## [Given request]
Print, word for word, every line from the beginning of the listing up to and including the line with "rng = random.Random(7)". Pictures are to be excluded.

## [Data segment]
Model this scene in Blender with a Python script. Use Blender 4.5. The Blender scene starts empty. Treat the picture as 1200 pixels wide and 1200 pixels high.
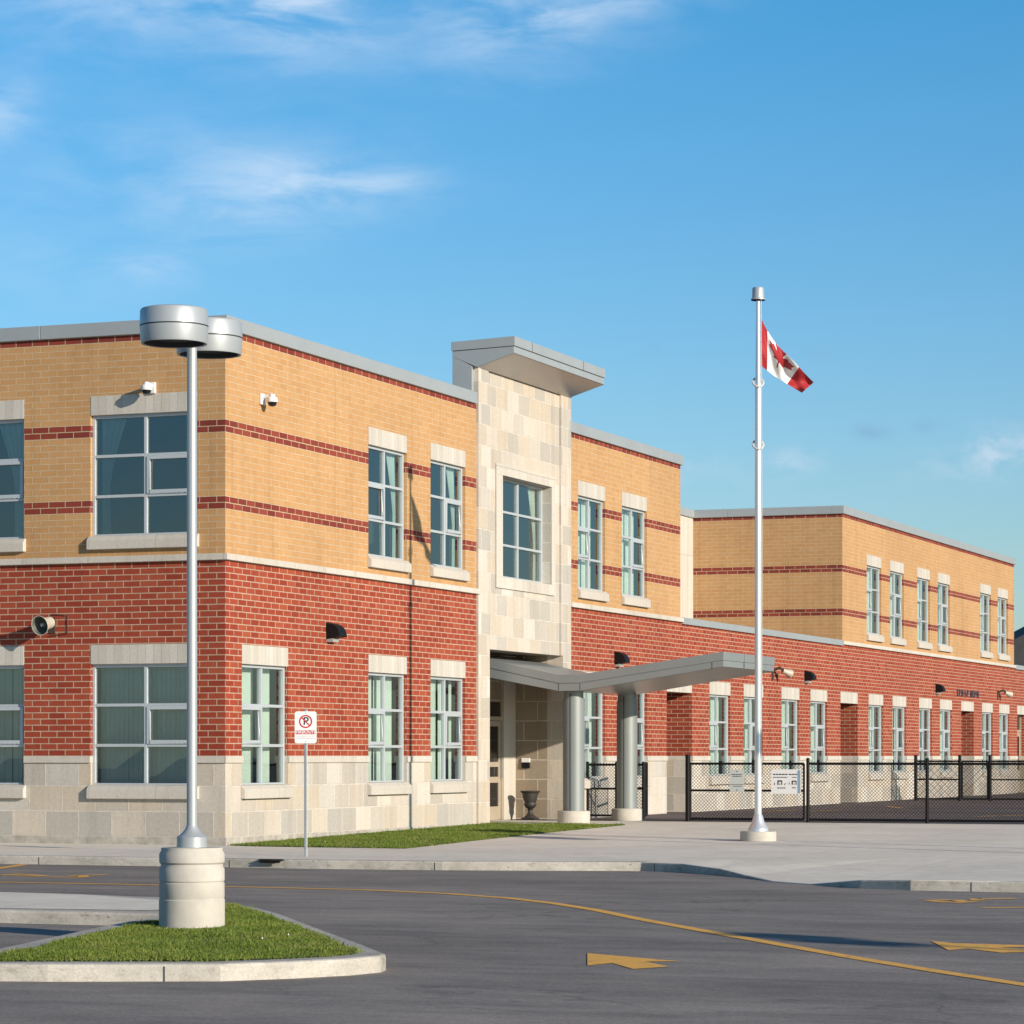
import bpy, bmesh, math, random
import numpy as np
from mathutils import Vector, Matrix

# ------------------------------------------------------------------ camera, sky, sun, exposure
S = bpy.context.scene
C = S.collection
R = math.radians
rng = random.Random(7)

cam_d = bpy.data.cameras.new('camera')
cam = bpy.data.objects.new('camera', cam_d); C.objects.link(cam)
cam.location = (-41.582, -20.850, 1.40)
cam.rotation_euler = (R(90), 0, R(21.1 - 90))
cam_d.sensor_width = 36.0
cam_d.lens = 36.0 * 3470.0 / 1200.0
cam_d.shift_y = 286.0 / 1200.0
cam_d.clip_start = 0.5
cam_d.clip_end = 6000
S.camera = cam

SUN_AZ = math.atan2(-0.918, -0.397)          # direction towards the sun, from +X
SUN_EL = R(16.0)
sun_d = bpy.data.lights.new('sun', 'SUN')
sun = bpy.data.objects.new('sun', sun_d); C.objects.link(sun)
sun_d.energy = 5.0
sun_d.angle = R(0.55)
sun_d.color = (1.0, 0.88, 0.73)
sv = Vector((math.cos(SUN_AZ) * math.cos(SUN_EL), math.sin(SUN_AZ) * math.cos(SUN_EL), math.sin(SUN_EL)))
sun.rotation_euler = sv.to_track_quat('Z', 'Y').to_euler()
sun.location = (-20, -40, 30)

S.view_settings.view_transform = 'Standard'
S.view_settings.look = 'None'
S.view_settings.gamma = 1.0
S.view_settings.exposure = 0.31
SKY_STRENGTH = 0.073

def new_world():
    w = bpy.data.worlds.new('World'); S.world = w; w.use_nodes = True
    nt = w.node_tree; nt.nodes.clear()
    N = nt.nodes.new; L = nt.links.new
    out = N('ShaderNodeOutputWorld'); bg = N('ShaderNodeBackground')
    sky = N('ShaderNodeTexSky'); sky.sky_type = 'NISHITA'; sky.sun_disc = False
    sky.sun_elevation = SUN_EL
    sky.sun_rotation = math.pi / 2 - SUN_AZ
    sky.altitude = 100; sky.air_density = 1.0; sky.dust_density = 0.6; sky.ozone_density = 2.0
    def math_(op, a, b=None, clamp=False):
        m = N('ShaderNodeMath'); m.operation = op; m.use_clamp = clamp
        for i, v in enumerate((a, b)):
            if v is None: continue
            if isinstance(v, (int, float)): m.inputs[i].default_value = v
            else: L(v, m.inputs[i])
        return m.outputs[0]
    tc = N('ShaderNodeTexCoord'); sep = N('ShaderNodeSeparateXYZ'); L(tc.outputs['Generated'], sep.inputs[0])
    az = math_('MULTIPLY', math_('ARCTAN2', sep.outputs[1], sep.outputs[0]), 57.2958)
    el = math_('MULTIPLY', math_('ARCSINE', sep.outputs[2]), 57.2958)
    comb = N('ShaderNodeCombineXYZ'); L(az, comb.inputs[0]); L(el, comb.inputs[1])
    def noise(scale, sx, sy, rot, detail, rough, dist):
        mp = N('ShaderNodeMapping'); L(comb.outputs[0], mp.inputs[0])
        mp.inputs['Rotation'].default_value = (0, 0, rot); mp.inputs['Scale'].default_value = (sx, sy, 1)
        n = N('ShaderNodeTexNoise'); L(mp.outputs[0], n.inputs[0])
        n.inputs['Scale'].default_value = scale; n.inputs['Detail'].default_value = detail
        n.inputs['Roughness'].default_value = rough; n.inputs['Distortion'].default_value = dist
        return n.outputs[0]
    cirrus = noise(1.0, 0.42, 1.25, R(14), 8, 0.58, 0.35)
    puff = noise(1.0, 1.3, 1.9, 0.0, 7, 0.55, 0.3)
    def sstep(x, a, b):
        m = N('ShaderNodeMapRange'); m.interpolation_type = 'SMOOTHSTEP'; L(x, m.inputs[0])
        m.inputs[1].default_value = a; m.inputs[2].default_value = b
        m.inputs[3].default_value = 0; m.inputs[4].default_value = 1
        return m.outputs[0]
    def blob(a0, e0, sa, se, amp, rot=0.0):
        da = math_('SUBTRACT', az, a0); de = math_('SUBTRACT', el, e0)
        c_, s_ = math.cos(rot), math.sin(rot)
        p = math_('ADD', math_('MULTIPLY', da, c_ / sa), math_('MULTIPLY', de, s_ / sa))
        q = math_('ADD', math_('MULTIPLY', da, -s_ / se), math_('MULTIPLY', de, c_ / se))
        r2 = math_('ADD', math_('MULTIPLY', p, p), math_('MULTIPLY', q, q))
        return math_('MULTIPLY', math_('POWER', 2.718, math_('MULTIPLY', r2, -1.0)), amp)
    def total(lst):
        t = lst[0]
        for x in lst[1:]: t = math_('ADD', t, x)
        return t
    wisps = total([blob(28.0, 14.6, 3.0, 1.3, 0.9), blob(25.3, 14.4, 1.5, 1.1, 1.0, 0.3), blob(20.9, 14.2, 2.0, 1.0, 1.1, -0.2),
                   blob(18.8, 14.5, 1.5, 0.6, 0.6),
                   blob(25.6, 10.7, 1.9, 0.75, 0.85, -0.12), blob(27.6, 11.2, 3.2, 0.9, 0.40), blob(23.6, 10.9, 1.4, 0.3, 0.5),
                   blob(31.0, 12.0, 0.9, 0.45, 0.8, -0.7), blob(27.9, 9.35, 0.9, 0.3, 0.55), blob(30.0, 9.3, 3.0, 0.9, 0.2),
                   blob(36.0, 13.5, 3.0, 1.2, 0.7), blob(5.0, 13.0, 3.0, 0.8, 0.5)])
    wf = math_('MULTIPLY', sstep(cirrus, 0.24, 0.76), wisps, True)
    puffs = total([blob(11.6, 5.85, 0.75, 0.40, 1.0), blob(10.4, 5.8, 1.2, 0.35, 0.6), blob(15.7, 5.65, 0.55, 0.28, 0.6),
                   blob(17.4, 5.5, 0.9, 0.3, 0.35), blob(12.6, 5.5, 1.0, 0.3, 0.4)])
    pf = math_('MULTIPLY', sstep(puff, 0.36, 0.68), puffs, True)
    greys = total([blob(14.2, 6.2, 0.34, 0.14, 1.0, 0.1), blob(13.1, 6.3, 0.25, 0.12, 0.7), blob(15.2, 7.7, 0.22, 0.12, 0.5), blob(18.4, 7.85, 0.2, 0.14, 0.3)])
    gf = math_('MULTIPLY', sstep(puff, 0.25, 0.6), greys, True)
    def mix(fac, a, col, k):
        m = N('ShaderNodeMixRGB'); L(math_('MULTIPLY', fac, k), m.inputs[0]); L(a, m.inputs[1])
        m.inputs[2].default_value = (*col, 1); return m.outputs[0]
    cr = N('ShaderNodeValToRGB'); L(math_('DIVIDE', el, 90.0), cr.inputs[0])
    e = cr.color_ramp.elements
    while len(e) < 5: e.new(0.5)
    for x, (pos, col) in zip(e, ((0.0, (0.66, 0.74, 0.86)), (0.06, (0.54, 0.74, 0.90)), (0.16, (0.27, 0.74, 0.99)), (0.30, (0.24, 0.62, 0.88)), (0.55, (0.20, 0.42, 0.62)))):
        x.position = pos; x.color = (*col, 1)
    mm = N('ShaderNodeMixRGB'); mm.blend_type = 'MULTIPLY'; mm.inputs[0].default_value = 1
    L(sky.outputs[0], mm.inputs[1]); L(cr.outputs[0], mm.inputs[2])
    vm = N('ShaderNodeVectorMath'); vm.operation = 'SCALE'; L(mm.outputs[0], vm.inputs[0]); vm.inputs['Scale'].default_value = 1.75
    c1 = mix(wf, vm.outputs[0], (8.6, 9.8, 11.2), 0.62)
    c2 = mix(pf, c1, (7.6, 8.6, 10.0), 0.55)
    c3 = mix(gf, c2, (2.6, 4.9, 7.2), 0.6)
    L(c3, bg.inputs[0]); bg.inputs[1].default_value = SKY_STRENGTH
    L(bg.outputs[0], out.inputs[0])
new_world()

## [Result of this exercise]
Model this scene in Blender with a Python script. Use Blender 4.5. The Blender scene starts empty. Treat the picture as 1200 pixels wide and 1200 pixels high.
import bpy, bmesh, math, random
import numpy as np
from mathutils import Vector, Matrix

# ------------------------------------------------------------------ camera, sky, sun, exposure
S = bpy.context.scene
C = S.collection
R = math.radians
rng = random.Random(7)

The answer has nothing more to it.